STATED EXERCISE: Please output the data below exactly as given, starting at its first line and stopping after the line that contains "a, b, c = on_panel(x, y, -.05);".

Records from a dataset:

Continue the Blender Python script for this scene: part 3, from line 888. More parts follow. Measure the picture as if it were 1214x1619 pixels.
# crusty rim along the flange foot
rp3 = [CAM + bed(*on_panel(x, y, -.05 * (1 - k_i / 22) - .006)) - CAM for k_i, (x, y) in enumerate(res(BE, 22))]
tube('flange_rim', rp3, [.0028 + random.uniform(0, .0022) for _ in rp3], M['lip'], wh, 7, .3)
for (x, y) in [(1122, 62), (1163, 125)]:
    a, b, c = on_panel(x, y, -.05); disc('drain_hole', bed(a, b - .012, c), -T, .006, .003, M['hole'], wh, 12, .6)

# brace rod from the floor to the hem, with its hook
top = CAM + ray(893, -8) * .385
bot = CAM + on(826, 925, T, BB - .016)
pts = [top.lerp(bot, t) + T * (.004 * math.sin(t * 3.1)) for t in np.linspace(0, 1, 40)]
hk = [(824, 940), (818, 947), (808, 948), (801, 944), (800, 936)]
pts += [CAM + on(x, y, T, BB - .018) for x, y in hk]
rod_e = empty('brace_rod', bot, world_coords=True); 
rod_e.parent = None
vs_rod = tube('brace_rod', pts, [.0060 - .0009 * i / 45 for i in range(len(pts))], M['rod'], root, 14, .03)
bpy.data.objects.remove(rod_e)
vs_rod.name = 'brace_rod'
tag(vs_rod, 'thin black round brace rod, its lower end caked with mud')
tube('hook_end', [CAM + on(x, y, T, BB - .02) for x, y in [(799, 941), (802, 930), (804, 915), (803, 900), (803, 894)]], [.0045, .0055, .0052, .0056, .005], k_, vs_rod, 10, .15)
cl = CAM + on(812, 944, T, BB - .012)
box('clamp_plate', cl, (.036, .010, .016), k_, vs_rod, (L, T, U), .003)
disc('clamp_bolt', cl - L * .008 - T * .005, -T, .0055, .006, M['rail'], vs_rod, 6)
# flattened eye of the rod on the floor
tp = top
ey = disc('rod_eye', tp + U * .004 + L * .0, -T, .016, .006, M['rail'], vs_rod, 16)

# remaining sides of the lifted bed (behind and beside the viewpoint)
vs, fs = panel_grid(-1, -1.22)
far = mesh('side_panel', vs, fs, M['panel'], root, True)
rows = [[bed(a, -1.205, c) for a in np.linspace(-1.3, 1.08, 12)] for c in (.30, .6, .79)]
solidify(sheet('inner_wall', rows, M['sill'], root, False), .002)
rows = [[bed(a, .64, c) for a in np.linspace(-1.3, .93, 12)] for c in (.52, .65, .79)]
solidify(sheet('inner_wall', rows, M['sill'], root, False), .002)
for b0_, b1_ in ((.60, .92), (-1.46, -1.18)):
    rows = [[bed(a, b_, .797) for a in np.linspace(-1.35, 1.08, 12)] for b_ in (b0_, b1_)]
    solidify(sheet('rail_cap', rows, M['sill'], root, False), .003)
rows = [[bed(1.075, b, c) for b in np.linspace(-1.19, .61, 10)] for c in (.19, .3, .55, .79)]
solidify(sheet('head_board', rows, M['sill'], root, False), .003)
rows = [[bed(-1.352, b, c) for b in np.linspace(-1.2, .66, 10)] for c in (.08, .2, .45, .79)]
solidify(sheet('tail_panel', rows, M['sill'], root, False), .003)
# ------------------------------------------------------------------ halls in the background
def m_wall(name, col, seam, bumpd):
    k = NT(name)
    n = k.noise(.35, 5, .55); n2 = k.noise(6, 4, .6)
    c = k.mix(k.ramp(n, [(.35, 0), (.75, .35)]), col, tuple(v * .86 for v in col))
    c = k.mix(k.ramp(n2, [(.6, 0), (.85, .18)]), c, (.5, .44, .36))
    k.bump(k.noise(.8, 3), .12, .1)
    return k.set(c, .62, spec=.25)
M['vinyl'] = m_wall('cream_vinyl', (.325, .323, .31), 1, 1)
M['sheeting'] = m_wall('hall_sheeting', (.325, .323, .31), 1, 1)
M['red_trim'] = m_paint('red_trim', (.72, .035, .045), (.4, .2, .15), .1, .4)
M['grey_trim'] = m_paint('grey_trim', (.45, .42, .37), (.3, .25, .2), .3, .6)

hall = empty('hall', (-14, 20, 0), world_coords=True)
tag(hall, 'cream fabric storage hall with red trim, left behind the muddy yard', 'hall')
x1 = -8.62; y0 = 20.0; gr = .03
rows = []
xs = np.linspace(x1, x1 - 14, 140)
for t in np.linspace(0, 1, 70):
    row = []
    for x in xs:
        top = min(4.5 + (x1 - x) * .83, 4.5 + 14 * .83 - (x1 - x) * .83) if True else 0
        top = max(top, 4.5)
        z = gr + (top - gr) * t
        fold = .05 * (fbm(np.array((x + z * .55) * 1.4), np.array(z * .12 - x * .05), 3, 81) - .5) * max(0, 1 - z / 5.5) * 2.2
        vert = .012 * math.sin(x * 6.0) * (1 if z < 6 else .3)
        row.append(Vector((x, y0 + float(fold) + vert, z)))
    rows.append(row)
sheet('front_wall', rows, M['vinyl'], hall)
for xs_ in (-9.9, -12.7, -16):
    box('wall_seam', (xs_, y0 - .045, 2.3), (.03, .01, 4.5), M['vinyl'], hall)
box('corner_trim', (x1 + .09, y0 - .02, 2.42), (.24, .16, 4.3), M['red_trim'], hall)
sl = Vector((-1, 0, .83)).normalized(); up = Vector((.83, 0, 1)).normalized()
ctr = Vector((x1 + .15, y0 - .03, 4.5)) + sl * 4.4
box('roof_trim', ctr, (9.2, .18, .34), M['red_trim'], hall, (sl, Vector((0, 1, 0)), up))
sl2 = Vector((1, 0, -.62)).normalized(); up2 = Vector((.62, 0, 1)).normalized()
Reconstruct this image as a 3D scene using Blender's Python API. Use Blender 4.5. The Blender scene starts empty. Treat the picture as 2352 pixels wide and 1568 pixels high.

EXERCISE ANSWER:
Continue the Blender Python script for this scene: part 3, from line 888. More parts follow. Measure the picture as if it were 1214x1619 pixels.
# crusty rim along the flange foot
rp3 = [CAM + bed(*on_panel(x, y, -.05 * (1 - k_i / 22) - .006)) - CAM for k_i, (x, y) in enumerate(res(BE, 22))]
tube('flange_rim', rp3, [.0028 + random.uniform(0, .0022) for _ in rp3], M['lip'], wh, 7, .3)
for (x, y) in [(1122, 62), (1163, 125)]:
    a, b, c = on_panel(x, y, -.05); disc('drain_hole', bed(a, b - .012, c), -T, .006, .003, M['hole'], wh, 12, .6)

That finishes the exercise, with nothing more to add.